Plus on lit Jeanne et plus on l’entend même, sa voix sûre et tranchante résonnant grâce à la finesse de Jacques Trémolet de Villers dans nos oreilles, comme si l’on eut assisté soi-même au procès en direct, plus claire et lumineuse se fait sa mission, et plus terrible et tragique son destin.

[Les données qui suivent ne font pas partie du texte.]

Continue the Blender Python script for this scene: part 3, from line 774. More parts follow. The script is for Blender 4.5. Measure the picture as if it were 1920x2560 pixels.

Plus mystérieuses se font ces « voix », qui ont aussi d’ailleurs une apparence (« Croyez-vous que Dieu n’ait pas de quoi les vêtir »), de saintes ou d’archange, qui lui parlent presque continûment, dans la veille et dans le sommeil, qui l’avertissent qu’elle sera prise et qu’elle doit l’accepter mais ne lui disent pas si elle doit mourir ; qui lui disent de parler hardiment et l’enseignent, mais non point sur tout. Plus mystérieuse définitivement se fait l’alliance de la grâce divine et de la liberté humaine. Plus tragique ce destin de pucelle venue de son Barrois mouvant pour sauver la France. Car « Dieu aime les Anglais. Mais chez eux ».

Jacques de Guillebon

(1) Jacques Trémolet de Villers, Jeanne d’Arc. Le procès de Rouen (21 février-30 mai 1431), Les Belles Lettres, 2016, 320 pages, 25,90 € (à paraître le 18 janvier).